In SOCL, I initially struggled to do nothing and simply be. I tried to be thick-skinned and more open to receiving, and I did receive so much because of that. There was good food prepared with so much love, great sessions, truly vulnerable sharings, worship and sports that I was terrible in (every team that had me was bound to lose). The fact that I was terrible at sports turned out to be a blessing in disguise because I realised that I did not have to do anything or be good at anything to be loved.

One of the things that struck me most during SOCL was worship. I was very used to the guilt-tripping, Jesus-died-for-you-so-you-better-be grateful kind of worship. To me, God was an angry and punishing person whom I was always trying to make amends to for my sins. However in SOCL, we were invited to come to God like a child. And so I whined, complained and told God how angry I was with Him and how unfatherly I thought He was. Then I realised that it was not that God was an angry God, but that I was angry. It was not that I could not accept God as Father but that I could not accept being His child – I could not accept the truth that I was good, loveable and beautiful as I had been believing myself to be good and loveable only for what I could achieve, and my achievements were never enough.

Every praise and worship session was so full of messages of joy, freedom, empowerment and love. And the honesty during worship allowed me to worship with child-like excitement and spontaneity. I laughed randomly during worship because I was so truly happy. Without realizing it, I stopped wrestling with God at some point but began to claim my identity as His child and not his slave, and so shatter the barriers I had placed between God and myself.

The biggest breakthrough during the school was when Father Jude brought the Blessed Sacrament around. Without understanding why, I burst into tears when I was brought face to face with the living body of Jesus. On retrospect, I think it was a realisation of how wounded I was and a realisation of how much I needed God. It was a bit like how children do not immediately cry after falling down. They only start crying when their parents run up to them, coddle them and make sympathetic noises. At that moment they realise their pain and their need for their parents. I think those tears were a confession of my need for God and a recognition that I could not keep trying to do good and holy things without the help of God.

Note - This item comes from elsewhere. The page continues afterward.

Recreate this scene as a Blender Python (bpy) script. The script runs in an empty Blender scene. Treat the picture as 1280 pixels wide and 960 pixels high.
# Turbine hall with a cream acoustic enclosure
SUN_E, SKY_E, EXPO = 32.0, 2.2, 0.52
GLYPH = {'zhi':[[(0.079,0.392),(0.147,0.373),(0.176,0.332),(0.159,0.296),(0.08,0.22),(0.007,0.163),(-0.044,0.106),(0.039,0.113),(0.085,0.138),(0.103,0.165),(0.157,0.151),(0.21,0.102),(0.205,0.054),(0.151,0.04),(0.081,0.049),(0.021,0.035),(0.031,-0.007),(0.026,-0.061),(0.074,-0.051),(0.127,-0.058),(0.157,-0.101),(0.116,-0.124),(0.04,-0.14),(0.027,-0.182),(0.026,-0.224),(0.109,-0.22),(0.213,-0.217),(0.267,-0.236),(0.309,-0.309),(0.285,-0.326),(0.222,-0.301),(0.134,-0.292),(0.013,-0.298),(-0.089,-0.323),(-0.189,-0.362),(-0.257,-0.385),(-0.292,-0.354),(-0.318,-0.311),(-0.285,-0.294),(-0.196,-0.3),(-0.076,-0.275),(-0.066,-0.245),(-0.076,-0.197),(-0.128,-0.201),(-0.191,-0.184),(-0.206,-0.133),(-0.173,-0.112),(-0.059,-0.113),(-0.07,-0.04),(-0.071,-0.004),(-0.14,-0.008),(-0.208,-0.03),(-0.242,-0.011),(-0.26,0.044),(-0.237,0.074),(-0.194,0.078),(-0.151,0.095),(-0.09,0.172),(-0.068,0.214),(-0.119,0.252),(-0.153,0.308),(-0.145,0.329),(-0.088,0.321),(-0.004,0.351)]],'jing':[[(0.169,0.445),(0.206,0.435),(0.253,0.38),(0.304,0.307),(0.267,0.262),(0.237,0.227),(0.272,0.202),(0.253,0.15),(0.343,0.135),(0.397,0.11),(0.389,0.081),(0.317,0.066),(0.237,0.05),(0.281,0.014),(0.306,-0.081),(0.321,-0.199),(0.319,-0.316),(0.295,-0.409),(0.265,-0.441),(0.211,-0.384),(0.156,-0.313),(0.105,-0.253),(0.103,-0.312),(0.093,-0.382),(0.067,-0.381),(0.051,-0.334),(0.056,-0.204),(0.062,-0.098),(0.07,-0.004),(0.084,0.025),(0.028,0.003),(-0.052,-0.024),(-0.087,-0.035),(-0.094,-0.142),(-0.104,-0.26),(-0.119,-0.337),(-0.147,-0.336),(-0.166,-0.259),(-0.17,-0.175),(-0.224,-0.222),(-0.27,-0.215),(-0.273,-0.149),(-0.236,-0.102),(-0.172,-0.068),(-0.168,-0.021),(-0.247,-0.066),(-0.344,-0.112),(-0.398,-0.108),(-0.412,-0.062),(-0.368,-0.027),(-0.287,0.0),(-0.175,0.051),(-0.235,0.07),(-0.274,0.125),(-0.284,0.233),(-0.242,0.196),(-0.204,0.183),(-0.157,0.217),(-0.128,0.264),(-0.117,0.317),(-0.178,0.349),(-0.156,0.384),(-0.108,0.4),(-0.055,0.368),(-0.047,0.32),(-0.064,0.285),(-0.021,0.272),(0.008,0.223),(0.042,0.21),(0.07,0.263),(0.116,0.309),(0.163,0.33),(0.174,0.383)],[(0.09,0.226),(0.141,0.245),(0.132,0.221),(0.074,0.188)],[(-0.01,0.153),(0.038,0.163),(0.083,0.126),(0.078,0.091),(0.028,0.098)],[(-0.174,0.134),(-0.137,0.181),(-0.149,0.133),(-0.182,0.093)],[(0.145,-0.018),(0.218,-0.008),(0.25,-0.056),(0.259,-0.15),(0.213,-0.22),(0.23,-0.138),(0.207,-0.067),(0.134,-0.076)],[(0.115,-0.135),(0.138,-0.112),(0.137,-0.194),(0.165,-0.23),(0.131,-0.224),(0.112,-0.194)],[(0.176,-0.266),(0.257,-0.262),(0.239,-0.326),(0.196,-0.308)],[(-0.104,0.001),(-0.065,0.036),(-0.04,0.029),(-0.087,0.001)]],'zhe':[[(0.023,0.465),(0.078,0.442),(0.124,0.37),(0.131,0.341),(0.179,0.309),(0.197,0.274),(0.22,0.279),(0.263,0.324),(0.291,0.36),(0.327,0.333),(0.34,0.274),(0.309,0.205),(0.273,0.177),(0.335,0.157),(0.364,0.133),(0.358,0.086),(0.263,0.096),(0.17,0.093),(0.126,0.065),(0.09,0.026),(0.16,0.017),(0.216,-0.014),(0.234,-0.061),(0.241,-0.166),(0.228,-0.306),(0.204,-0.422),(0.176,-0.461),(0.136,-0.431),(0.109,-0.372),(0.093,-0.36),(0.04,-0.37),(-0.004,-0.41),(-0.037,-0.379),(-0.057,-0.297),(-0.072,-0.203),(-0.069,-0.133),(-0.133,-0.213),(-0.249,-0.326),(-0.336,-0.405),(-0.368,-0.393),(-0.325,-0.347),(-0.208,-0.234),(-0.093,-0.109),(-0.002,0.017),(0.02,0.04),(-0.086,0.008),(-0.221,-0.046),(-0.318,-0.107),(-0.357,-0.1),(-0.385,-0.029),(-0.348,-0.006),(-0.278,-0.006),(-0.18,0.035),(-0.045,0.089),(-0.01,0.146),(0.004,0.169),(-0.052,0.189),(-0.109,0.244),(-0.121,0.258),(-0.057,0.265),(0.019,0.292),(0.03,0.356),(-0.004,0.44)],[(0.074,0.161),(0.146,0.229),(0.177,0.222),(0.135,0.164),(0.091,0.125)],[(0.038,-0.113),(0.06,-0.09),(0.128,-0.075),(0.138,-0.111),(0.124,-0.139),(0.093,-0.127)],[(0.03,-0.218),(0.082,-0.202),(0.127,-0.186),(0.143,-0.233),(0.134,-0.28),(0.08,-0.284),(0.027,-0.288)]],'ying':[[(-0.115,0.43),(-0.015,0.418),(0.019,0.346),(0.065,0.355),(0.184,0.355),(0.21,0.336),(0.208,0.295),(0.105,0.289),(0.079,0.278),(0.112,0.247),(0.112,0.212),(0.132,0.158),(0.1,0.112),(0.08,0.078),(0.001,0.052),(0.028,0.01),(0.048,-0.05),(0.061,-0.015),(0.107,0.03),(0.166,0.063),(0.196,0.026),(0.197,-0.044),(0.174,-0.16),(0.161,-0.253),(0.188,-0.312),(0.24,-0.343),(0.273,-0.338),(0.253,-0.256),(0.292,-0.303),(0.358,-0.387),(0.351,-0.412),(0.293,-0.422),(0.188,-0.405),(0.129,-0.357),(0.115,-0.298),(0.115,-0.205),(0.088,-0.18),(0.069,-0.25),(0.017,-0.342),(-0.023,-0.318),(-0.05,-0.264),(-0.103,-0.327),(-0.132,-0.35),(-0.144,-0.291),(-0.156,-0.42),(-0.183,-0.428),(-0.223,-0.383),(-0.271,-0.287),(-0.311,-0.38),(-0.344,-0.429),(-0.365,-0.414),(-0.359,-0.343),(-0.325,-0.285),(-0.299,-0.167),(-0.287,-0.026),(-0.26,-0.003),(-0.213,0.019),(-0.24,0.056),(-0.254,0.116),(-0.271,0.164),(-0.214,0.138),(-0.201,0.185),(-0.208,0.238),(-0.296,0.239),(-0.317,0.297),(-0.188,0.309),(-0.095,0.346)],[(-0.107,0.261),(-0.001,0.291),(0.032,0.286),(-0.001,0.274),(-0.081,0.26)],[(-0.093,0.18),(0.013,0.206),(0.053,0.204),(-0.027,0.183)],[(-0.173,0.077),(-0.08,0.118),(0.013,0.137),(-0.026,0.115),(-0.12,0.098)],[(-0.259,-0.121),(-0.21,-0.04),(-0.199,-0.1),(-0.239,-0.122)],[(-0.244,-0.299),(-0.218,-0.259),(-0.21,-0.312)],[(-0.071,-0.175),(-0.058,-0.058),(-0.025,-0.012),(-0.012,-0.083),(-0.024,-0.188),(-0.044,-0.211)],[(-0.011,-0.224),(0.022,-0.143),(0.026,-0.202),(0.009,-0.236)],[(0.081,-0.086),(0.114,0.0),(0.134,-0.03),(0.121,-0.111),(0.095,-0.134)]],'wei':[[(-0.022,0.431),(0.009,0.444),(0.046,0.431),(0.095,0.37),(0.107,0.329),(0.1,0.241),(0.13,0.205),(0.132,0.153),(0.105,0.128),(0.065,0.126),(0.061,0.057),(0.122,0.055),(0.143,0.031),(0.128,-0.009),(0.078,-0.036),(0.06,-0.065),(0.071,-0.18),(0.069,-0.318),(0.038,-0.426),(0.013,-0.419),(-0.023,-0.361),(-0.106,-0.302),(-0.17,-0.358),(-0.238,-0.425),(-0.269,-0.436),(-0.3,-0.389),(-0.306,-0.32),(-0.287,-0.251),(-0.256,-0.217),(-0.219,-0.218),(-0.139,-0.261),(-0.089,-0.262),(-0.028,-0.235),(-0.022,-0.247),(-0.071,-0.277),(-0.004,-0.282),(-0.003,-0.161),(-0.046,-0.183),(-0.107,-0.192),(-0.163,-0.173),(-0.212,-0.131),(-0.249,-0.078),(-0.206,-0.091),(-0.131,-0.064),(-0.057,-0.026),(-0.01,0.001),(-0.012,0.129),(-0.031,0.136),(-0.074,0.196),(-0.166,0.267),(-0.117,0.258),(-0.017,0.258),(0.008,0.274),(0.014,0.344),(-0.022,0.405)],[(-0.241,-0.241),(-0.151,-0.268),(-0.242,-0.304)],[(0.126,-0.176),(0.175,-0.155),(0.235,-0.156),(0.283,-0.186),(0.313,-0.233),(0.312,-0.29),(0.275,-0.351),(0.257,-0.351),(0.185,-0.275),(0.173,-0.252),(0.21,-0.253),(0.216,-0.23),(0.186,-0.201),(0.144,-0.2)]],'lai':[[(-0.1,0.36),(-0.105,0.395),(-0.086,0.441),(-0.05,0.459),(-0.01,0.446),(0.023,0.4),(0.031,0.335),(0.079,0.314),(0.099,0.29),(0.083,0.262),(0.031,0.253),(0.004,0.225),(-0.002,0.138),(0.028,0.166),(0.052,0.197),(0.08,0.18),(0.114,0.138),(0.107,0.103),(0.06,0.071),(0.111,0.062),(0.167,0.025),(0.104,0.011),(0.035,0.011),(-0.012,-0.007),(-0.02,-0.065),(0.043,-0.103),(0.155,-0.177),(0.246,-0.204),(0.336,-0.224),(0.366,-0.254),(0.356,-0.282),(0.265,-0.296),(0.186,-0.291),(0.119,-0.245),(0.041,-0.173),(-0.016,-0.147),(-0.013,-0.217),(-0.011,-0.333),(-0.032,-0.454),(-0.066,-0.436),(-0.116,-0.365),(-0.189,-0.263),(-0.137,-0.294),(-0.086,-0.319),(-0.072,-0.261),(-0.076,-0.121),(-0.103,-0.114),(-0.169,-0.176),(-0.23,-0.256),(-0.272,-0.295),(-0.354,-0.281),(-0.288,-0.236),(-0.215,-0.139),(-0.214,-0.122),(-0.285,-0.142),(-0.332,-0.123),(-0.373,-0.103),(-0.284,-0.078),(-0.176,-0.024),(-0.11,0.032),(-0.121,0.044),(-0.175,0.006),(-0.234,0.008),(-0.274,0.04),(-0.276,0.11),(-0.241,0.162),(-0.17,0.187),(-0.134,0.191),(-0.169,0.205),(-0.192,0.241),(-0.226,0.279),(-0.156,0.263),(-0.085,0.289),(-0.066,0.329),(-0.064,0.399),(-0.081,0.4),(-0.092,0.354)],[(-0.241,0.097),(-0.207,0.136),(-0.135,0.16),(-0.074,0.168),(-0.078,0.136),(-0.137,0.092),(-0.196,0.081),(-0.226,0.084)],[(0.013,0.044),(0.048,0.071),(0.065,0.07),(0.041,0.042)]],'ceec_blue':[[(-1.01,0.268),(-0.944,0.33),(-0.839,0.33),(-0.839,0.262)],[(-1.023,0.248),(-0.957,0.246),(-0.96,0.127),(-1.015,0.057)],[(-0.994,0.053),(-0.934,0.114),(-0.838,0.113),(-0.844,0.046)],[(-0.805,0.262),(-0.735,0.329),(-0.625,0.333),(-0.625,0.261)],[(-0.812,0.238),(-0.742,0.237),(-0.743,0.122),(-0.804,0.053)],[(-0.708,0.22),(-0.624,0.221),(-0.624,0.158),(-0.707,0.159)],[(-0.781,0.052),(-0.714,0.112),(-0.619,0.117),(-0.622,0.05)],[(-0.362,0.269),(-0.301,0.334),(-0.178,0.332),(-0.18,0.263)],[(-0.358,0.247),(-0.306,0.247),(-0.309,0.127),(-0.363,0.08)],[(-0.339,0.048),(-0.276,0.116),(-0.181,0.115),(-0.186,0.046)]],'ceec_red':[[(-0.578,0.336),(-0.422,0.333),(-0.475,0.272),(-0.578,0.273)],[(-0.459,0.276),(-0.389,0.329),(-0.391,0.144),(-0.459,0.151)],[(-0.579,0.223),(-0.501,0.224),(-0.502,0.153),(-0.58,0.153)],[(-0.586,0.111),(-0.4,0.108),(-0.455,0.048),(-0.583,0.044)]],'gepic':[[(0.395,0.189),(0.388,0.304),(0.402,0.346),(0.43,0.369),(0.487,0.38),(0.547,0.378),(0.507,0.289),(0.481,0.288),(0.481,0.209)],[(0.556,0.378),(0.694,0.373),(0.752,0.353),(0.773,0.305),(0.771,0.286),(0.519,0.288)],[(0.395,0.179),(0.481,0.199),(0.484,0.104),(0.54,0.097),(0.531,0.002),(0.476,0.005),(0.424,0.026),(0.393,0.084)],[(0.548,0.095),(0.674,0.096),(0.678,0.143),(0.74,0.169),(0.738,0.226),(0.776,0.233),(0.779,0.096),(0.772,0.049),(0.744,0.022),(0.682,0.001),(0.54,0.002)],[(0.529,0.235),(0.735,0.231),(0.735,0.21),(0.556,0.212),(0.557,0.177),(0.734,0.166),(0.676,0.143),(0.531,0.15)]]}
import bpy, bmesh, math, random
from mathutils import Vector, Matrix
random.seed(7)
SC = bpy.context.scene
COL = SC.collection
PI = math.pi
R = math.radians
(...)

SOCL is by no means the end of my spiritual journey. It has however awakened in me an awareness of God’s enduring love which frees me from the false illusion that love must be earned. I can stop trying to gain love by doing more because I already have the fullness of love. I rejoice at the awareness that I am God’s child, not his slave. I continue to struggle today to allow God to touch me where it hurts the most and sometimes I still push him away and busy myself with other things. But God, as the poem by Francis Thompson writes, is “The Hound of Heaven”. He relentlessly pursues me and sometimes I just need to be still & know he is God – that is to say, to be still and receive the Father’s freely given love. And all other acts of love will issue from this abundance of love.